I was reading a post from one of my favourite relationship blogs titled Baggage Reclaim a couple days back. The post was titled “How having a ‘tell’ can give someone the impression that you’ll tolerate their behaviour or issues”. It talked about unconscious tell tale signs that give brothers the idea that he’s going to get away with a lot with you.
It reinforced one of my biggest beliefs when dealing with all relationships especially with men, “make sure that your ‘tell’ communicates, “I’ve got boundaries so either respect me or jog on” (she’s much politer than I am)

In a separate conversation a girlfriend of mine was talking about how she had just started enforcing a waiting period before getting intimate with any man she likes. This is a basic that pretty much goes unpractised. 

FACT: Most men need to get to know you before gaining access to the cookie jar to ensure any kind of longevity. 

Intimacy too soon is as bad as intimacy too late. It’s so sad when this happens, when you involuntarily end up friend zoning someone because they just didn’t make their move or didn’t make it in time.

I think I hear an equal amount of stories about women looking for love as I do women staying in situations they have no business staying in. Staying in a taxing relationship waiting for some kind of pay off is a dangerous thing. When your self-esteem is operating at a deficit, you tend to place an unhealthy emphasis on the little things, them tiny “victories”. Firstly if you’re keeping any kind of score then you are not in mutually beneficial relationship and chances are you’re putting more into the affair then you probably should be. If portions of your days are spent trying to decipher what he meant when he said or didn’t say this, didn’t or didn’t do that its time to take an honest look at the quality of your relationship. Mutually beneficial relationships are a result of when 2 individuals have learnt to first value themselves and then each other.

If you are feeling emotionally starved, find another way to nourish yourself. Love comes in so many shapes and forms and fulfilment can be derived from even the most menial of tasks. Think of the satisfaction you're likely to receive when you set your sights just a little higher.

At the end of our breakfast I remember my older counterpart saying to me, "Real isn't less romantic." My takeout, not everybody will have a perfectly crafted relationship and just because the initial courtship wasn't filled with whatever fairytale and/or romantic expectations you were nursed with and have come to view as the standard, the lack of any of that doesn't make the overall less special. Sometimes the situations we find ourselves in are less than ideal and one should by all means work with what they've got. By got, I'm referring to got his affections, got his respect and got his attention. I wish they formed a really cute acronym but they don't and I promise you it doesn't make them any less acute.
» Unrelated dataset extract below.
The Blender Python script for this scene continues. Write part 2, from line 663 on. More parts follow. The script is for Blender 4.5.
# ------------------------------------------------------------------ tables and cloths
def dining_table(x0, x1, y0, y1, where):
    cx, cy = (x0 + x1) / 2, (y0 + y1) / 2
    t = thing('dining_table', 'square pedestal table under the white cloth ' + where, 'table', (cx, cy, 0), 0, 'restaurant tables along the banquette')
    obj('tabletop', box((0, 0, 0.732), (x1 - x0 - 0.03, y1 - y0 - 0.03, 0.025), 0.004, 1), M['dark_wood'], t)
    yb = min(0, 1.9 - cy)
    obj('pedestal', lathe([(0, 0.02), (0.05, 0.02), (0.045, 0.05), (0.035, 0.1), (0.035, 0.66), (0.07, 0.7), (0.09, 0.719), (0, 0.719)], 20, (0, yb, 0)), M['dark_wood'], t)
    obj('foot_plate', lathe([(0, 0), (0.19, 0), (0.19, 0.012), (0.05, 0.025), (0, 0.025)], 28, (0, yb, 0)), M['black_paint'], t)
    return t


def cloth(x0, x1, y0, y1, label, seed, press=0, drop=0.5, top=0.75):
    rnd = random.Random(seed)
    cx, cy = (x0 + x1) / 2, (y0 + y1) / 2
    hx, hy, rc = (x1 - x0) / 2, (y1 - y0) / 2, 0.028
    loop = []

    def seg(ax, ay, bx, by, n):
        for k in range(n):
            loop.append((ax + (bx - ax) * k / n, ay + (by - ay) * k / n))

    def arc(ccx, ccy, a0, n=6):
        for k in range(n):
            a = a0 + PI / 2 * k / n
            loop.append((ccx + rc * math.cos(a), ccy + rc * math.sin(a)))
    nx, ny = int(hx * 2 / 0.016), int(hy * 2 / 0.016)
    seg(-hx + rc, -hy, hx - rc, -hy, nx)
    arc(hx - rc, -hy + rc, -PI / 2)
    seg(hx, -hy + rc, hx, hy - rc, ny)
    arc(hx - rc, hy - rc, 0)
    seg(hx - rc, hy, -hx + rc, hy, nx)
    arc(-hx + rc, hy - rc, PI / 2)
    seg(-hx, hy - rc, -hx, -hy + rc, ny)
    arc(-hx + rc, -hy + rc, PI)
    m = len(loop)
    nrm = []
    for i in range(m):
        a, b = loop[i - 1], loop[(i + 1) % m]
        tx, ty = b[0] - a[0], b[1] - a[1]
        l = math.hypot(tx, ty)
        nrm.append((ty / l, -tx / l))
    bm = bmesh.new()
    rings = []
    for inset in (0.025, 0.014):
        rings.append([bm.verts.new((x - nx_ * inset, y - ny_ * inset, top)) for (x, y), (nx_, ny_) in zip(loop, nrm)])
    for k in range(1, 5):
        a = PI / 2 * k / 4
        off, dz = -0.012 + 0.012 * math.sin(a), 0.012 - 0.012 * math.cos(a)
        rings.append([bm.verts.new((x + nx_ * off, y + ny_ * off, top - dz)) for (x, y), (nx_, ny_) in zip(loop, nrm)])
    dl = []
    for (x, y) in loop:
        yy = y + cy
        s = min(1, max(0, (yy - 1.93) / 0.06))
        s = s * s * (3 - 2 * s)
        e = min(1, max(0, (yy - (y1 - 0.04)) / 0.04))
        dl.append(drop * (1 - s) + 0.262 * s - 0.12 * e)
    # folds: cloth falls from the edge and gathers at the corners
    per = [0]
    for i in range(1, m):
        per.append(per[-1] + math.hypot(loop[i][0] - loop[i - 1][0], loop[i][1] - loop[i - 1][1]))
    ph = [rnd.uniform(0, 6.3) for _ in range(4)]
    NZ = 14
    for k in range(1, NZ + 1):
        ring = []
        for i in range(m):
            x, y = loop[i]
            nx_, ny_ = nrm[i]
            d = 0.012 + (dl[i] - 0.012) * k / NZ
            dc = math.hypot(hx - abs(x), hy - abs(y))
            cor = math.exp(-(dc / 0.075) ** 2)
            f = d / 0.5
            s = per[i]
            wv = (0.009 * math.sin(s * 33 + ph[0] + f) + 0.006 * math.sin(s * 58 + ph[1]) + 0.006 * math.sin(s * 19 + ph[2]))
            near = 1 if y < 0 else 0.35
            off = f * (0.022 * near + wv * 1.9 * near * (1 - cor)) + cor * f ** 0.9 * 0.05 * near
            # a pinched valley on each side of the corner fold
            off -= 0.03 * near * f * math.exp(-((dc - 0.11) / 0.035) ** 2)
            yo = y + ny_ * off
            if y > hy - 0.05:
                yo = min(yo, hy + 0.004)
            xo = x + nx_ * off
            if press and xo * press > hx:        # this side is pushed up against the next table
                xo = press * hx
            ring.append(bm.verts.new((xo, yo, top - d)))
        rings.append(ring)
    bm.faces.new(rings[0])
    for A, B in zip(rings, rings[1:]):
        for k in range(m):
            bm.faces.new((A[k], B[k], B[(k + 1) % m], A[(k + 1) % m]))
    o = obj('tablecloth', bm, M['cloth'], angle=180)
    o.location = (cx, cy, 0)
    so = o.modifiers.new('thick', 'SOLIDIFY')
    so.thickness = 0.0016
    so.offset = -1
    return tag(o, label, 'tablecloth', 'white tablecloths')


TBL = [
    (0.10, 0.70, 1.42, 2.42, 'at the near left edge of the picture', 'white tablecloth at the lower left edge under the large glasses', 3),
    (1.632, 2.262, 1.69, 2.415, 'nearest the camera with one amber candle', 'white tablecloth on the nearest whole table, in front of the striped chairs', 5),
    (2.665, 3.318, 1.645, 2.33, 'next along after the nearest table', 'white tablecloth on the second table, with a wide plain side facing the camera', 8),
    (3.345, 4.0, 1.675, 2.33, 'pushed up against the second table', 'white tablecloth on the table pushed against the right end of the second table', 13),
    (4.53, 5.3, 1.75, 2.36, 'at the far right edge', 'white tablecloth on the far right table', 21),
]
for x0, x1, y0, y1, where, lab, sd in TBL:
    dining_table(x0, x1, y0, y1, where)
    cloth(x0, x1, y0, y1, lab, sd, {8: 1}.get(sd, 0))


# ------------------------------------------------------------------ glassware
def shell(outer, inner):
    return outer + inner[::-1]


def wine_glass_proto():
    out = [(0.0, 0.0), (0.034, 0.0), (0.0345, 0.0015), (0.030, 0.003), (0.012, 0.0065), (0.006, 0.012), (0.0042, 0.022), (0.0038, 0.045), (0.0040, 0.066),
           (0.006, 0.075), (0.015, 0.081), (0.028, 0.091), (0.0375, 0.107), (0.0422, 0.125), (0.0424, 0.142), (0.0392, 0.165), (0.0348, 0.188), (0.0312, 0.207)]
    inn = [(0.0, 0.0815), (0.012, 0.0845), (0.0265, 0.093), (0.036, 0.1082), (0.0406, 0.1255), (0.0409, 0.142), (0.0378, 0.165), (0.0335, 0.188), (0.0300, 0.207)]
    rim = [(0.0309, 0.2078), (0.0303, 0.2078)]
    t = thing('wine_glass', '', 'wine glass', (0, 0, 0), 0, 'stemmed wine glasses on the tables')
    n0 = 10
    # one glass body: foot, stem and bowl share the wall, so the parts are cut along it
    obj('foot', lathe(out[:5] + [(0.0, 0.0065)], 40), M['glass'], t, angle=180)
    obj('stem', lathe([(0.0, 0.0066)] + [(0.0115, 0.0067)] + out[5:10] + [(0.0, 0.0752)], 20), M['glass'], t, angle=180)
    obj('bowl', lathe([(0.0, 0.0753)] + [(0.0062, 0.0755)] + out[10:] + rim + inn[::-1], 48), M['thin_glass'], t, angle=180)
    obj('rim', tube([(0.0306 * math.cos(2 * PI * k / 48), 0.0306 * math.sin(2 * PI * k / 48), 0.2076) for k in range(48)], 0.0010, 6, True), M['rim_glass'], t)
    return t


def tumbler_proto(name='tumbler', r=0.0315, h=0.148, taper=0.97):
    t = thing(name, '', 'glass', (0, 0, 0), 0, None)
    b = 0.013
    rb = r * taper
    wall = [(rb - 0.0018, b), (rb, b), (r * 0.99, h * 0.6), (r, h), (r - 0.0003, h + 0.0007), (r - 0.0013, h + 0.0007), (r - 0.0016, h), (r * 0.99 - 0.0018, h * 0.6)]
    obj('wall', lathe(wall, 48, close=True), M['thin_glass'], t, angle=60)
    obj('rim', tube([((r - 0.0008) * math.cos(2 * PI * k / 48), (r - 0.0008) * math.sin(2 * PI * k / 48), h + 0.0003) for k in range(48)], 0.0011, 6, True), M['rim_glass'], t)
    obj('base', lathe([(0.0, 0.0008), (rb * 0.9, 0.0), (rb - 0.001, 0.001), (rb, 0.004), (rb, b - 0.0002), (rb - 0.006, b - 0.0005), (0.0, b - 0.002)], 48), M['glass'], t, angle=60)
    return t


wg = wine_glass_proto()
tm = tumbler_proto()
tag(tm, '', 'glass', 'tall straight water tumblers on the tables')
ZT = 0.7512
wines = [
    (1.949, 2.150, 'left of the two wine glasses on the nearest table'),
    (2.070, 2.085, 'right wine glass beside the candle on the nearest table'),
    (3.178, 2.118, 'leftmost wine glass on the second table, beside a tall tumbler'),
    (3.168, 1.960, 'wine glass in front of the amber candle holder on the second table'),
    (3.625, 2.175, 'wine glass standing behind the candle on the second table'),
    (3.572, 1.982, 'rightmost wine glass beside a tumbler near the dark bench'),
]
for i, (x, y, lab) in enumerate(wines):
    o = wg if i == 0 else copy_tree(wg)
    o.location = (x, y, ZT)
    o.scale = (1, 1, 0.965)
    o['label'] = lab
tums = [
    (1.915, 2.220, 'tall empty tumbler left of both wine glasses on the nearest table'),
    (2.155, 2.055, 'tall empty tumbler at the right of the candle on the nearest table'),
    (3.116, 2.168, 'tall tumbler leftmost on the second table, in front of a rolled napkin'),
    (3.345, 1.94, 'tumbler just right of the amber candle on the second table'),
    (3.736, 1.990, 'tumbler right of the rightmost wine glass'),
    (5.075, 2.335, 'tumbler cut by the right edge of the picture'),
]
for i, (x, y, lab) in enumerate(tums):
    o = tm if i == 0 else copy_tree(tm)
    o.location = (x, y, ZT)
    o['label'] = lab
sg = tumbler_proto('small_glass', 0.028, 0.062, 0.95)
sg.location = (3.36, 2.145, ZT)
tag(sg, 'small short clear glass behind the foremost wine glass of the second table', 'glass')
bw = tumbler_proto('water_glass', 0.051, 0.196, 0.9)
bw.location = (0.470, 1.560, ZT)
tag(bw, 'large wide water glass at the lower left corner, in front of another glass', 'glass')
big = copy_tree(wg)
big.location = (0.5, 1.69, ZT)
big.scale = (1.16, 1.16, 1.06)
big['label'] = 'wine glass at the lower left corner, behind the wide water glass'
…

If you don't have those 3 things to work with can we just agree that you're settling?

Was that a yes?

1 comment:

  1. great post! i agree that many of us often let our general values fall through cracks in hopes of being wrong, or just being hopeful period. A good male friend of mine always tells me... "when women change, men will have to change". Unfortunately for us, the chance has to start with us, but when we do, we will no longer put up with anything less & the men that tend to stick around do so because they are in it for real.